— Exercise goal —
Using the records that appear below, write out exactly the lines from the one with "Write part 2 of" through the one with "2.95, .30, LEDGE)", keeping both end lines.

## Begin Supplied data

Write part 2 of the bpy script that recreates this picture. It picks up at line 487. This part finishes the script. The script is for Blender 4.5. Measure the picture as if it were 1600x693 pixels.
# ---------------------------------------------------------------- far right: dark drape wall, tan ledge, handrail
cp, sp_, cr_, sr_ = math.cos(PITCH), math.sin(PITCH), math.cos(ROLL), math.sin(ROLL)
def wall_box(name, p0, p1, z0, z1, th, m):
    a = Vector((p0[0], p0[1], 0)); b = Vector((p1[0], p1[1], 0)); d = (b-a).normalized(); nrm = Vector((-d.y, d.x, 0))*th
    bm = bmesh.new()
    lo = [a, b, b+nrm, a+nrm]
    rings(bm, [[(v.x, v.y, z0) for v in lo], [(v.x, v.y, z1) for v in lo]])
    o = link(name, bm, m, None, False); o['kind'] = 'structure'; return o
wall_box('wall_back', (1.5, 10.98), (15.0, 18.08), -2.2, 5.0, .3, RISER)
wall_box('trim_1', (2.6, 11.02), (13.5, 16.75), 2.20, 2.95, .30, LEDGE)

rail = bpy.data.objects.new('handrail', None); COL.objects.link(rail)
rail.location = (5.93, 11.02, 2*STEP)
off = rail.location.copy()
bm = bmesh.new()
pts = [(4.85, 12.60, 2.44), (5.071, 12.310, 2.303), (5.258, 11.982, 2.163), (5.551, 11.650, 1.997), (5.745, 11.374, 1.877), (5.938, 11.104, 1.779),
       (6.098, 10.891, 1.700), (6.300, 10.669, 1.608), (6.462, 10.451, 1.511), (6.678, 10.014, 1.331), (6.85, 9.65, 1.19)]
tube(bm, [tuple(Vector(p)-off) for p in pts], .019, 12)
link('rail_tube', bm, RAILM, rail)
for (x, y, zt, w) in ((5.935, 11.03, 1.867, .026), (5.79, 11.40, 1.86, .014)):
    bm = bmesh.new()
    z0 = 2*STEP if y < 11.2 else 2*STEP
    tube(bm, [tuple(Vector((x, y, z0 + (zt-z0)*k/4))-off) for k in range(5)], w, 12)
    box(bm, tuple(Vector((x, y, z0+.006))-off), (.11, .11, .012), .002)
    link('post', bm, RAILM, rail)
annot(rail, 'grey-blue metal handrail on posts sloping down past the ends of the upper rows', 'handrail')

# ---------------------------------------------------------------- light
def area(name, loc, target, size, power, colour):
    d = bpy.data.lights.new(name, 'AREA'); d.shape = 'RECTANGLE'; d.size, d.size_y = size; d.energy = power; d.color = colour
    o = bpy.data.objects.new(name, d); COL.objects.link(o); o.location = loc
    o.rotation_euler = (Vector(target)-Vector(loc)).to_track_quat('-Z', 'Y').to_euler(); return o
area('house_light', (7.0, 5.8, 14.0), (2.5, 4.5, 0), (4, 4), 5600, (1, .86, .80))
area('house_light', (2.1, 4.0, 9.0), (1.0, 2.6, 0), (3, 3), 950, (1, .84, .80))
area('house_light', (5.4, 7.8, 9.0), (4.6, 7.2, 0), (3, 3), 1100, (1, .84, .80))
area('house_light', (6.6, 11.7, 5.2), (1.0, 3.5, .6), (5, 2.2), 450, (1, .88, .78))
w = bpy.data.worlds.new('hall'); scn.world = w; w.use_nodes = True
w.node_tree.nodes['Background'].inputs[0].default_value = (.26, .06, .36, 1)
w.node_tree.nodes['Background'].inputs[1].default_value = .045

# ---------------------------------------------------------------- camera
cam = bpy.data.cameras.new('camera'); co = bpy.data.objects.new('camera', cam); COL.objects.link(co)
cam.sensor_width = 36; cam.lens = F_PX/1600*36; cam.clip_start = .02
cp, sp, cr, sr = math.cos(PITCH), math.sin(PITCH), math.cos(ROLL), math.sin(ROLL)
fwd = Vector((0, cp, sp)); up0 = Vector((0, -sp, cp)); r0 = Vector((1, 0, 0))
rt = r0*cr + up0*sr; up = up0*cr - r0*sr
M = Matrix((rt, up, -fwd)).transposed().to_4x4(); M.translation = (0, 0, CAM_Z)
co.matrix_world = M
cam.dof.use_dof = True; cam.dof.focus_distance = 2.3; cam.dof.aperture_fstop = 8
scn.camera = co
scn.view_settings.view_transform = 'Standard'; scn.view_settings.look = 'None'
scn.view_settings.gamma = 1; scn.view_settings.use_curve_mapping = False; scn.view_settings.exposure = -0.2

## End Supplied data
## Begin Supplied data

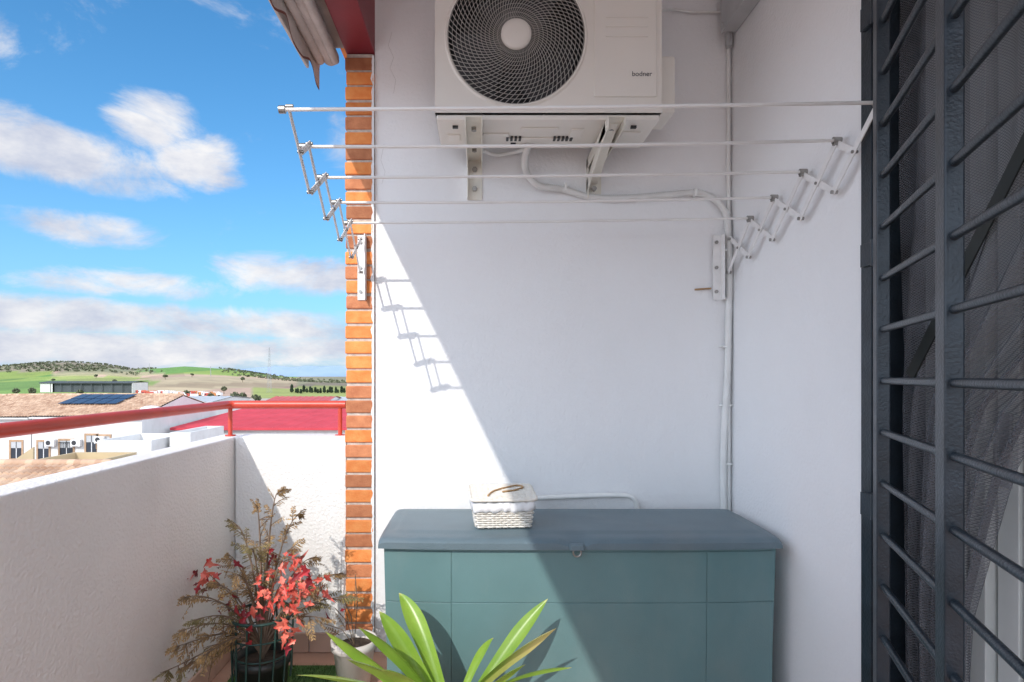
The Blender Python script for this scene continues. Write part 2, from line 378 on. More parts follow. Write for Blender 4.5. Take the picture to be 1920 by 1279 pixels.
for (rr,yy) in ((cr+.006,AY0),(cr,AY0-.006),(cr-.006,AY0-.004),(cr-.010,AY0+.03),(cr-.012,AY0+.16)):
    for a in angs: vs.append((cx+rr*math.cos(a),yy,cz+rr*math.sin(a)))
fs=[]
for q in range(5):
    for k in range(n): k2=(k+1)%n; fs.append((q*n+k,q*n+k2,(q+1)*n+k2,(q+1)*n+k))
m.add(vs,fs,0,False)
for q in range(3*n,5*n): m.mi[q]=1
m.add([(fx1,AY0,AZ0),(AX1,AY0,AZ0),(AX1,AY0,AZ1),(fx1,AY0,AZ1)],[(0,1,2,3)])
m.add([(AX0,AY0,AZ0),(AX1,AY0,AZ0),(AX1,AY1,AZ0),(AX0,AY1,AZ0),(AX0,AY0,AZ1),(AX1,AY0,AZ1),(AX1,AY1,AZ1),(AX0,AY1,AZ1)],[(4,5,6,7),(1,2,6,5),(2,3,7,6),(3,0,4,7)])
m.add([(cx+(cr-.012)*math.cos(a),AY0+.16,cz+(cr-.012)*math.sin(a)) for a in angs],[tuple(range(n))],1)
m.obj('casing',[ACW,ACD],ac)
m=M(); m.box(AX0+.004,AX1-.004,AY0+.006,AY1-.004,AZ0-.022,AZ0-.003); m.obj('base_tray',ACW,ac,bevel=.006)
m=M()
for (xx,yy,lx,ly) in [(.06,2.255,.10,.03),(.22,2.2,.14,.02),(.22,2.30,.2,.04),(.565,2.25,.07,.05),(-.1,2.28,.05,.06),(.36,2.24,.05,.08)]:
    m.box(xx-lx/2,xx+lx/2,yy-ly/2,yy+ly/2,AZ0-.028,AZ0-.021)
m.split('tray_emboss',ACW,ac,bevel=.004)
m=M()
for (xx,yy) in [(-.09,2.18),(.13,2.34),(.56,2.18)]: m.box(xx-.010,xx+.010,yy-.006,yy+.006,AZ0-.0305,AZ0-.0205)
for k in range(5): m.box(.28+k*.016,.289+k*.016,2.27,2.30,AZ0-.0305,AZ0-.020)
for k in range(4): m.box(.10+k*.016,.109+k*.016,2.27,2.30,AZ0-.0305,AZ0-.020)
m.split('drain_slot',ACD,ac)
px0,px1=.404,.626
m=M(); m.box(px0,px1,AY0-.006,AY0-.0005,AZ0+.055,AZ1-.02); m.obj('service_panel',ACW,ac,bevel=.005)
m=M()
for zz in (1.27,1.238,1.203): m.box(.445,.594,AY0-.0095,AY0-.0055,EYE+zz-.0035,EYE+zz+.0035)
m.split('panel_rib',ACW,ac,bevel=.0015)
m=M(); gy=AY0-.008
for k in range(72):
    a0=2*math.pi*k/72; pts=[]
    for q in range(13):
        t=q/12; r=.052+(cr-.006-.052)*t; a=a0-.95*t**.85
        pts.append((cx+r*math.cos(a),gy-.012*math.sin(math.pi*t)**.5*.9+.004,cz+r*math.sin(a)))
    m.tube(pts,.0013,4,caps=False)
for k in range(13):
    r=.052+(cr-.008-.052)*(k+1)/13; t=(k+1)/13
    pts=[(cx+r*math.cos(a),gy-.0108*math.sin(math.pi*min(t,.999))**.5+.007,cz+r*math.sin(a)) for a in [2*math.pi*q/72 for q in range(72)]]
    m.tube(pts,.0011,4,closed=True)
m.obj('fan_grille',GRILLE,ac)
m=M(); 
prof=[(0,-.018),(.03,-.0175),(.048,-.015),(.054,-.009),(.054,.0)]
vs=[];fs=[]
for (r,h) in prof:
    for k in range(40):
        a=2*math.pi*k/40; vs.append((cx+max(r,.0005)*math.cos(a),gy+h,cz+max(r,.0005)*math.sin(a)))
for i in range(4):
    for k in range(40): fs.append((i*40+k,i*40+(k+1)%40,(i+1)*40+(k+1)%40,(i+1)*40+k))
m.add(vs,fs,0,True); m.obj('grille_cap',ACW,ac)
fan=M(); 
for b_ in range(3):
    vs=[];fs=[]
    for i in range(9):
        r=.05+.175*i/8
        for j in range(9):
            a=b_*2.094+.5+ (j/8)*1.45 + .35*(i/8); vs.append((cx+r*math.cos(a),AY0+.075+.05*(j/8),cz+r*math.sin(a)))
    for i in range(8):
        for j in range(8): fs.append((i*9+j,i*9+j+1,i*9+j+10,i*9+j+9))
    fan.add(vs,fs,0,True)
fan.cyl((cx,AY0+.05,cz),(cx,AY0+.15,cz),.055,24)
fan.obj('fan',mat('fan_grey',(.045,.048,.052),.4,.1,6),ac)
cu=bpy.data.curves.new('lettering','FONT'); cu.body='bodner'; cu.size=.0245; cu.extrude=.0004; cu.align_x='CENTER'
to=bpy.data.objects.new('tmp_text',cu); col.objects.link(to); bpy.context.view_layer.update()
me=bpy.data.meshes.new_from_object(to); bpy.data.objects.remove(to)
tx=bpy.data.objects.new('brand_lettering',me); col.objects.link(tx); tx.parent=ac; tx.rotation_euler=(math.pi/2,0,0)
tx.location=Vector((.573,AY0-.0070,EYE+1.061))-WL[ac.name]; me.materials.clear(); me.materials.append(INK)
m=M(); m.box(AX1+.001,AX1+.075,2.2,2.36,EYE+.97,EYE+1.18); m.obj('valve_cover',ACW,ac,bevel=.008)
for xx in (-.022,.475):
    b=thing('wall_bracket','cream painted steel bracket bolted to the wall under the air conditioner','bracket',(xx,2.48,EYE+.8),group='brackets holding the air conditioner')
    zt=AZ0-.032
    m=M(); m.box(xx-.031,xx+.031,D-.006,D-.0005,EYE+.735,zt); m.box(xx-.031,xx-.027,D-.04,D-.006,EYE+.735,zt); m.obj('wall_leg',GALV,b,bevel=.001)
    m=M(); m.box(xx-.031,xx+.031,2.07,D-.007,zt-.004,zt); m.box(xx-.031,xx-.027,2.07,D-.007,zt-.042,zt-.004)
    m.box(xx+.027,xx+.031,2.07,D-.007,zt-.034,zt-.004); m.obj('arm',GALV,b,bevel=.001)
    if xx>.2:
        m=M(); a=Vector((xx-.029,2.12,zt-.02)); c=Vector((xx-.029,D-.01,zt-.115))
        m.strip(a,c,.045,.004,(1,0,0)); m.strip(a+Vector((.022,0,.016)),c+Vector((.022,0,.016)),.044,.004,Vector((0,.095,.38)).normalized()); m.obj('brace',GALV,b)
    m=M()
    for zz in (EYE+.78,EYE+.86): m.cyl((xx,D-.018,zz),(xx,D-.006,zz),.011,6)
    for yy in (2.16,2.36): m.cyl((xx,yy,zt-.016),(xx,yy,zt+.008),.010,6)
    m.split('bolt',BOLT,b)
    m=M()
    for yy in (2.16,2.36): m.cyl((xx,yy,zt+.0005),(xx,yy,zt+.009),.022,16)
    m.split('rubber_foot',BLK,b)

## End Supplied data

— Final answer —
Write part 2 of the bpy script that recreates this picture. It picks up at line 487. This part finishes the script. The script is for Blender 4.5. Measure the picture as if it were 1600x693 pixels.
# ---------------------------------------------------------------- far right: dark drape wall, tan ledge, handrail
cp, sp_, cr_, sr_ = math.cos(PITCH), math.sin(PITCH), math.cos(ROLL), math.sin(ROLL)
def wall_box(name, p0, p1, z0, z1, th, m):
    a = Vector((p0[0], p0[1], 0)); b = Vector((p1[0], p1[1], 0)); d = (b-a).normalized(); nrm = Vector((-d.y, d.x, 0))*th
    bm = bmesh.new()
    lo = [a, b, b+nrm, a+nrm]
    rings(bm, [[(v.x, v.y, z0) for v in lo], [(v.x, v.y, z1) for v in lo]])
    o = link(name, bm, m, None, False); o['kind'] = 'structure'; return o
wall_box('wall_back', (1.5, 10.98), (15.0, 18.08), -2.2, 5.0, .3, RISER)
wall_box('trim_1', (2.6, 11.02), (13.5, 16.75), 2.20, 2.95, .30, LEDGE)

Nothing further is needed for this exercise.